Politics often make strange bedfellows, and one of the most striking examples in the Trump era has been Democrats (centrists as well as liberals and progressives) commiserating with Never Trump conservatives. The National Review, at times, can be quite critical of President Donald Trump, although not as stridently anti-Trump as The Bulwark — and the National Review’s Rich Lowry, in an op-ed for Politico, offers some friendly advice to House Democrats on ways they could make their impeachment inquiry stronger.
Lowry has a very conservative resumé: he started writing for the National Review in 1992, and none other than the late William F. Buckley appointed him editor in 1997. Lowry, now 51, freelances for other publications on the side, and the theme of his Politico op-ed is that while Democrats have done a decent job with recent impeachment hearings, their inquiry could be better.
“On the substance,” Lowry writes, “Democrats won the first two weeks of the impeachment hearings by TKO. They had the advantage that the facts are in their favor, especially considering the ground that congressional Republicans have tried to defend.”
Many right-wing media figures, from Fox News to AM talk radio to Breitbart News and Alex Jones’ Infowars, have been defending Trump vigorously and insisting that he did absolutely nothing wrong during his now-infamous July 25 phone conservation with Ukrainian President Volodymyr Zelensky — who he tried to pressure into investigating former Vice President Joe Biden and his son, Hunter Biden. Lowry, on the other hand, writes that Republican assertions in defense of Trump don’t hold up.
“At the outset,” Lowry explains, “Republicans created an impossible standard for themselves. Taking their cues from President Donald Trump, they chose to defend the idea that the Trump/Ukraine call was ‘perfect’ and that there was ‘no quid pro quo,’ when the record simply wouldn’t support it.”
But the conservative journalist goes on to say that while the testimony of impeachment witnesses such as Lt. Col. Alexander Vindman and Ambassador William Taylor has been helpful, Democrats are still falling short when it comes to testimony from “true insiders.”
“Why should Democrats be content to hear from the current batch of witnesses, people who were, mostly, out of the loop, rather than getting testimony from the true insiders?,” Lowry asserts. “If they wanted to lock down their case, this wouldn’t be a close call.

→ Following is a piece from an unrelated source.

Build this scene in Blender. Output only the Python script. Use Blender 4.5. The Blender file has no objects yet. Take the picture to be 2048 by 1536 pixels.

They would take the time to litigate through various privilege claims and get the testimony of Trump personal attorney Rudy Giuliani, acting White House Chief of Staff Mick Mulvaney and Secretary of State Mike Pompeo, among others.”
House Speaker Nancy Pelosi, the most high-ranking Democrat in Washington, D.C., has stressed that the impeachment inquiry needs to move along at a swift pace. Pelosi obviously fears that if it drags on too long, it could be a distraction from something that must be a top priority for Democrats in 2020: the presidential election and Democrats’ request to retake the U.S. Senate.
Lowry acknowledges that Democrats have their reasons for wanting a swift impeachment inquiry, but he also asserts that “insider” witnesses are worth waiting for.
“A judge’s ruling that former White House Counsel Don McGahn must show up in compliance with a congressional subpoena related to the Mueller investigation doesn’t mean Democrats will get all the testimony they want,” Lowry writes, “but it suggests that waiting for the courts wouldn’t be pointless, either. Democrats are reluctant to do this for a simple reason: they want to get the articles of impeachment out of the House in time to avoid running into their own presidential nominating process, which would be politically awkward.”
Not one president in U.S. history has actually been removed from office via the impeachment process. President Andrew Johnson in the 19th Century and President Bill Clinton in the late 1990s were impeached in the House but acquitted in Senate trials, and President Richard Nixon resigned in August 1974 before a Senate trial could come about. And Lowry wraps up his op-ed by stressing that Democrats are facing a “very high bar” with impeachment.
“If Democrats were only trying to get to the bottom of the Ukraine controversy and exact a political price in the form of exposure and damaging revelations, they would have a slam dunk,” Lowry emphasizes. “Instead, they are trying to build a case for impeachment and removal — a very high bar requiring a national consensus to succeed — atop an episode that, at the end of the day, didn’t keep defense funding from Ukraine or result in any investigations or even statements about investigations.”